Site menu:

MEEM Seminar 0809_012


Nanomechanics: From Basic Science to Applications


Abstract

Nanomechanical resonant devices have been under study for about the past 10 years, due to their ability to achieve very high operating frequencies (approaching 10 GHz), their extremely small mass (approaching tens of femtograms), and their very high sensitivity to changes in parameters, local forces, and their potential for achieving quantum limited motion. There are efforts underway to develop these devices as mass sensors, molecular detectors (both in fluid and in vacuum), electrometers, and there are attempts to integrate them with displacement sensors in order to achieve ultrasmall force detection and possibly measurements at the limit of single phonons, the quanta of mechanical vibrations. In this talk, I will attempt to outline the basic properties of nanomechanical resonators, point out some interesting applications, and outline how their quantum behavior can perhaps be measured.


Event:

MEEM Seminar 0809_012

Date:

04 September 2008 (Thursday)

Time:

10:30am (Tea reception at 10:00am)

Venue:

B6605 (FSE Conference Room)
City University of Hong Kong

Speaker:

Professor Andrew N. Cleland
(University of California Santa Barbara, USA)


About the Speaker

Prof.

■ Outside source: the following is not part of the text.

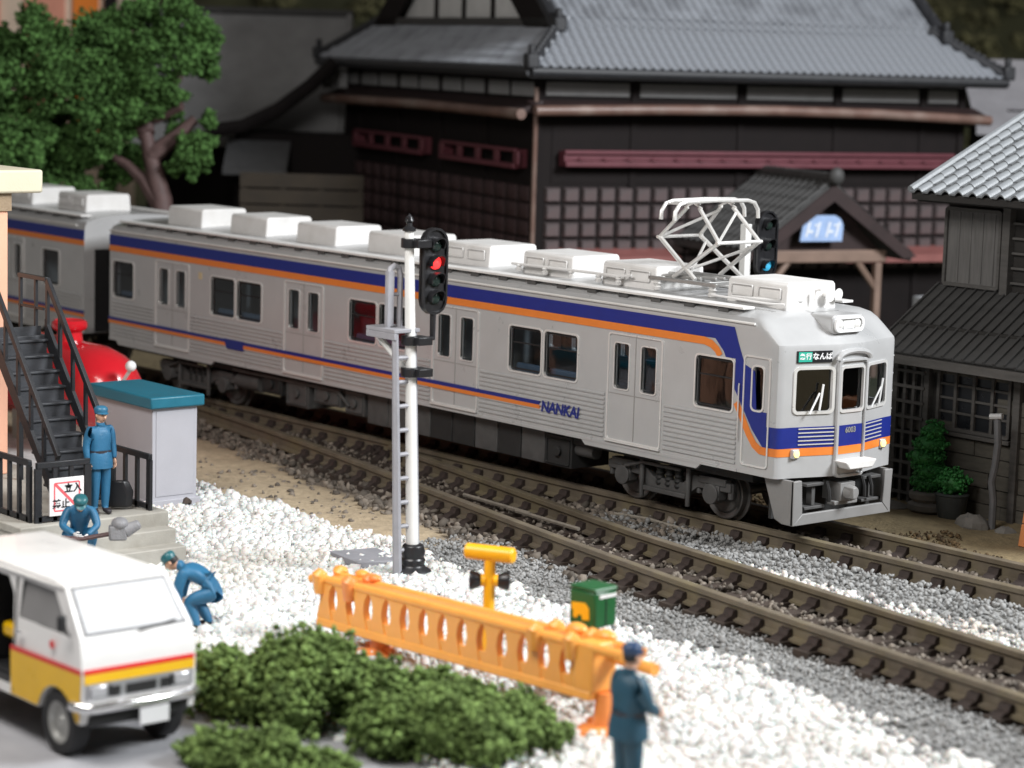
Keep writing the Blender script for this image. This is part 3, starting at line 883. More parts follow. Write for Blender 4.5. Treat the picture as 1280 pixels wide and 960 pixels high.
for ya, yb in ((-1.05, -0.42), (0.42, 1.05), (-0.25, 0.25)):
    fr = ob('window_frame', B().ring(ya, yb, 2.03, 2.69, 0.045, 0.06, nf(), -0.03, 0.022), TRIM, train)
    ob('pane', B().add([(nx(ya)-0.04, 1.37+ya, 2.02), (nx(yb)-0.04, 1.37+yb, 2.02), (nx(yb)-0.04, 1.37+yb, 2.70), (nx(ya)-0.04, 1.37+ya, 2.70)], [(0, 1, 2, 3)]), PGLASS, fr)
# gangway door frame, hood and wipers
ob('front_door_frame', B().ring(-0.295, 0.295, 1.0, 2.80, 0.045, 0.06, nf(), -0.01, 0.05), BODY, train, bevel=0.008)
ob('door_hood', B().tube([(0.11, 1.37+0.37*math.cos(R(a_)), 2.83+0.135*math.sin(R(a_))**0.8) for a_ in (0, 12, 25, 40, 60, 80, 90, 100, 120, 140, 155, 168, 180)], 0.045, 8), BODY, train)
wp = B()
for s in (-1, 1):
    y0 = s*0.72
    wp.tube([(nx(y0)+0.05, 1.37+y0-0.14, 2.0), (nx(y0)+0.06, 1.37+y0+0.06, 2.32)], 0.016, 6)
    wp.tube([(nx(y0+.06)+0.06, 1.37+y0+0.05, 2.05), (nx(y0+.06)+0.07, 1.37+y0+0.11, 2.46)], 0.018, 6)
obx('wiper', wp, WHITE_INK, train)
# destination blinds
sg = ob('destination_sign', B().prism([(-1.05, 2.80), (-0.45, 2.80), (-0.45, 2.985), (-1.05, 2.985)], lambda a, c, tt: (nx(a)+tt, 1.37+a, c), -0.06, 0.02), SIGN_BLACK, train)
ob('sign_green', B().prism([(-1.03, 2.815), (-0.80, 2.815), (-0.80, 2.97), (-1.03, 2.97)], lambda a, c, tt: (nx(a)+tt, 1.37+a, c), 0.0, 0.024), GREEN_SIGN, sg)
ob('sign_text', text('急行', 0.105, WHITE_INK, lambda a, c, t: (nx(-0.915+a)+0.03, 1.37-0.915+a, 2.893+c), 0.0, 0, 0.003), WHITE_INK, sg)
ob('sign_text', text('なんば', 0.115, WHITE_INK, lambda a, c, t: (nx(-0.625+a)+0.03, 1.37-0.625+a, 2.893+c), 0.0, 0, 0.004), WHITE_INK, sg)
ob('number_plate', text('6003', 0.125, SKIRT, front_fn(1.37, 1.70, 0.094), 0.0, 0, 0.004), SKIRT, train)
# headlight cluster with fairing
hl = B().prism([(1.04, 3.52), (1.00, 3.48), (1.00, 3.30), (1.05, 3.22), (1.69, 3.22), (1.74, 3.30), (1.74, 3.48), (1.70, 3.52)], lambda a, c, tt: (tt, a, c), -0.55, -0.06)
hl.add([(-0.55, 1.04, 3.52), (-0.55, 1.70, 3.52), (-1.3, 1.50, 3.59), (-1.3, 1.24, 3.59), (-0.55, 0.98, 3.40), (-0.55, 1.76, 3.40)], [(0, 1, 2, 3), (0, 3, 4), (1, 5, 2)])
h = ob('headlight_unit', hl, BODY, train, bevel=0.03, seg=3)
ob('headlight_rim', B().ring(1.08, 1.66, 3.285, 3.455, 0.04, 0.075, lambda a, c, tt: (-0.06+tt, a, c), -0.02, 0.045), WHITE_INK, h)
for yy in (1.17, 1.57):
    ob('headlight', B().lathe([(0.0, 0.035), (0.05, 0.03), (0.085, 0.0), (0.085, -0.02)], (-0.052, yy, 3.37), (1, 0, 0), 18), LENS_W, h)
ob('headlight_centre', B().box((-0.075, 1.25, 3.30), (-0.045, 1.49, 3.44)), LENS_W, h)
for s in (-1, 1):
    y0 = s*1.02
    lb = ob('tail_lamp_box', B().box((nx(y0)-0.03, 1.37+y0-0.075, 1.29), (nx(y0)+0.05, 1.37+y0+0.075, 1.44)), BODY, train, bevel=0.015)
    ob('tail_lamp', B().lathe([(0.06, 0.0), (0.055, 0.02), (0.0, 0.03)], (nx(y0)+0.05, 1.37+y0, 1.37), (1, 0, 0), 14), LAMP_Y, lb)
# front step, white beads along the far corner
ob('front_step', B().prism([(1.02, 1.24), (1.76, 1.24), (1.66, 1.11), (1.12, 1.11)], lambda a, c, tt: (tt, a, c), 0.05, 0.34), AIRCON, train, bevel=0.02)
gb = B()
for k in range(6):
    z = 1.3+0.29*k
    gb.tube([(-0.36, W-0.005, z), (-0.34, W+0.07, z), (-0.40, W+0.07, z)], 0.02, 6)
obx('corner_bead', gb, WHITE_INK, train)
# pilot skirt
sk = B()
sk.prism([(-0.60, 0.97), (0.015, 0.97), (0.05, 0.97), (0.06, 0.26), (-0.18, 0.26), (-0.34, 0.32)], lambda a, c, tt: (a, tt, c), 0.16, 0.22)
sk.prism([(-0.60, 0.97), (0.015, 0.97), (0.05, 0.97), (0.06, 0.26), (-0.18, 0.26), (-0.34, 0.32)], lambda a, c, tt: (a, tt, c), W-0.34, W-0.28)
sk.prism([(0.16, 0.97), (0.34, 0.97), (0.38, 0.44), (0.16, 0.26)], lambda a, c, tt: (tt, a, c), 0.0, 0.06)
sk.prism([(W-0.26, 0.97), (W-0.44, 0.97), (W-0.48, 0.44), (W-0.30, 0.26)], lambda a, c, tt: (tt, a, c), 0.0, 0.06)
sk.prism([(0.16, 0.26), (0.38, 0.435), (W-0.48, 0.435), (W-0.30, 0.26)], lambda a, c, tt: (tt, a, c), 0.001, 0.059)
ob('pilot_skirt', sk, SKIRT, train, bevel=0.012)
ob('skirt_back', B().box((-0.50, 0.2, 0.30), (-0.44, W-0.2, 0.97)), UNDERD, train)
stp = B()
for yy in (0.72, 2.06):
    stp.box((-0.2, yy-0.20, 0.84), (0.0, yy+0.20, 0.89)); stp.box((-0.18, yy-0.02, 0.52), (-0.06, yy+0.06, 0.84)); stp.box((-0.22, yy-0.22, 0.47), (-0.02, yy+0.25, 0.52))
obx('coupling_step', stp, UNDER, train, bevel=0.01)
cp = B().box((-0.3, 1.20, 0.56), (0.10, 1.54, 0.86)); cp.cyl((0.05, 1.37, 0.70), (0.24, 1.37, 0.70), 0.13, 0.11, 14); cp.box((0.1, 1.27, 0.62), (0.30, 1.36, 0.80)); cp.box((-0.1, 1.1, 0.50), (0.07, 1.64, 0.57))
ob('coupler', cp, SKIRT, train, bevel=0.015)
hs = B()
for yy in (0.95, 1.78, 1.95): hs.tube([(0.02, yy, 0.9), (0.08, yy, 0.75), (0.06, yy+0.03, 0.58)], 0.03, 6)
obx('brake_hose', hs, UNDERD, train)
# roof pipes with insulators near the pantograph, horn
rp = B()
rp.tube([(-7.4, 0.62, 3.72), (-5.2, 0.62, 3.74), (-4.6, 0.60, 3.74), (-4.3, 0.64, 3.78)], 0.026, 6)
for x in (-7.2, -6.5, -5.8, -5.1, -4.6): rp.lathe([(0.05, 0), (0.06, 0.05), (0.035, 0.07), (0.06, 0.10), (0.03, 0.13)], (x, 0.62, 3.60), n=8)
rp.tube([(-1.9, 0.62, 3.66), (-1.2, 0.60, 3.68), (-0.95, 0.75, 3.67), (-0.8, 1.1, 3.68)], 0.028, 6)
rp.tube([(-2.2, 0.48, 3.66), (-1.0, 0.48, 3.64), (-0.75, 0.62, 3.64)], 0.02, 6)
obx('roof_conduit', rp, AIRCON, train)
hn = B().lathe([(0.03, 0), (0.035, 0.12), (0.06, 0.2), (0.11, 0.26)], (-0.95, 1.62, 3.75), (1, 0, 0), 12)
hn.lathe([(0.03, 0), (0.035, 0.12), (0.06, 0.2), (0.10, 0.25)], (-0.98, 1.86, 3.75), (1, 0, 0), 12)
hn.box((-0.98, 1.55, 3.64), (-0.85, 1.95, 3.72)); hn.tube([(-0.72, 1.3, 3.67), (-0.72, 1.3, 3.84), (-0.6, 1.3, 3.86)], 0.02, 6)
obx('air_horn', hn, AIRCON, train)

# pantograph
pn = thing('pantograph', None, None, (0, 0, 0)); pn.parent = train; WORLD[pn.name] = wm(train)
PX, PY, PZ = -3.22, 1.37, 3.80
fb = B()
for y in (-0.62, 0.62):
    fb.box((PX-0.75, PY+y-0.04, PZ-0.05), (PX+0.85, PY+y+0.04, PZ+0.01))
for x in (-0.55, 0.0, 0.55):
    fb.box((PX+x-0.04, PY-0.62, PZ-0.05), (PX+x+0.04, PY+0.62, PZ+0.01))
for q in (-0.3, -0.1, 0.12): fb.tube([(PX-0.9, PY+q, PZ+0.05), (PX+0.5, PY+q, PZ+0.04)], 0.03, 8)
fb.tube([(PX-1.15, PY-0.45, PZ-0.04), (PX-0.5, PY-0.45, PZ+0.02), (PX+0.3, PY-0.45, PZ+0.03)], 0.035, 8)
ob('base_frame', fb, mat('pantograph_base', (0.36, 0.355, 0.345), 0.4, 0.15, 6, 0.003, metal=0.5), pn, bevel=0.008)
iz = B()
for x in (-0.6, 0.7):
    for y in (-0.58, 0.58): iz.lathe([(0.07, 0), (0.08, 0.05), (0.05, 0.07), (0.08, 0.11), (0.05, 0.13), (0.07, 0.17)], (PX+x, PY+y, PZ-0.22), n=10)
obx('insulator', iz, AIRCON, pn)
ELX, ELZ, TPZ = 0.70, PZ+0.66, PZ+1.24
for s in (-1, 1):
    for y in (-0.55, 0.55):
        ob('lower_arm', B().tube([(PX-s*0.26, PY+y, PZ+0.02), (PX+s*ELX, PY+y*0.86, ELZ)], 0.038, 8), STEEL, pn)
        ob('upper_arm', B().tube([(PX+s*ELX, PY+y*0.86, ELZ), (PX+s*0.14, PY+y*0.72, TPZ-0.05)], 0.034, 8), STEEL, pn)
    ob('cross_tube', B().tube([(PX+s*ELX, PY-0.53, ELZ), (PX+s*ELX, PY+0.53, ELZ)], 0.03, 8), STEEL, pn)
    ob('brace', B().tube([(PX+s*ELX*0.97, PY-0.46, ELZ+0.01), (PX+s*0.2, PY+0.42, TPZ-0.12)], 0.026, 6), STEEL, pn)
    ob('brace', B().tube([(PX+s*ELX*0.8, PY+0.48, ELZ-0.1), (PX-s*0.1, PY-0.5, PZ+0.12)], 0.026, 6), STEEL, pn)
hd = B()
for x in (-0.16, 0.16):
    pts = [(PX+x, PY-0.98, TPZ-0.24), (PX+x, PY-0.97, TPZ-0.10), (PX+x, PY-0.88, TPZ+0.02), (PX+x, PY-0.72, TPZ+0.06), (PX+x, PY, TPZ+0.075), (PX+x, PY+0.72, TPZ+0.06), (PX+x, PY+0.88, TPZ+0.02), (PX+x, PY+0.97, TPZ-0.10), (PX+x, PY+0.98, TPZ-0.24)]
    hd.tube(pts, 0.036, 8)
for y in (-0.86, -0.4, 0.4, 0.86): hd.tube([(PX-0.16, PY+y, TPZ+0.03), (PX+0.16, PY+y, TPZ+0.03)], 0.02, 6)
for y in (-0.4, 0.4): hd.tube([(PX-0.2, PY+y, TPZ-0.05), (PX, PY+y, TPZ+0.03), (PX+0.2, PY+y, TPZ-0.05)], 0.02, 6)
ob('collector_head', hd, STEEL, pn)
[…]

Andrew Cleland is a professor at University of California, Santa Barbara. He has been working on various aspects of nanofabrication technology for years. His research interests include the physics of nanoscale electronic and mechanical devices, with present focusses on cellular and molecular biosensing using radiofrequency techniques, quantum computation with Josephson phase qubits, and ultrafast bolometry and calorimetry using nanoscale superconductor-insulator-normal metal tunnel junctions.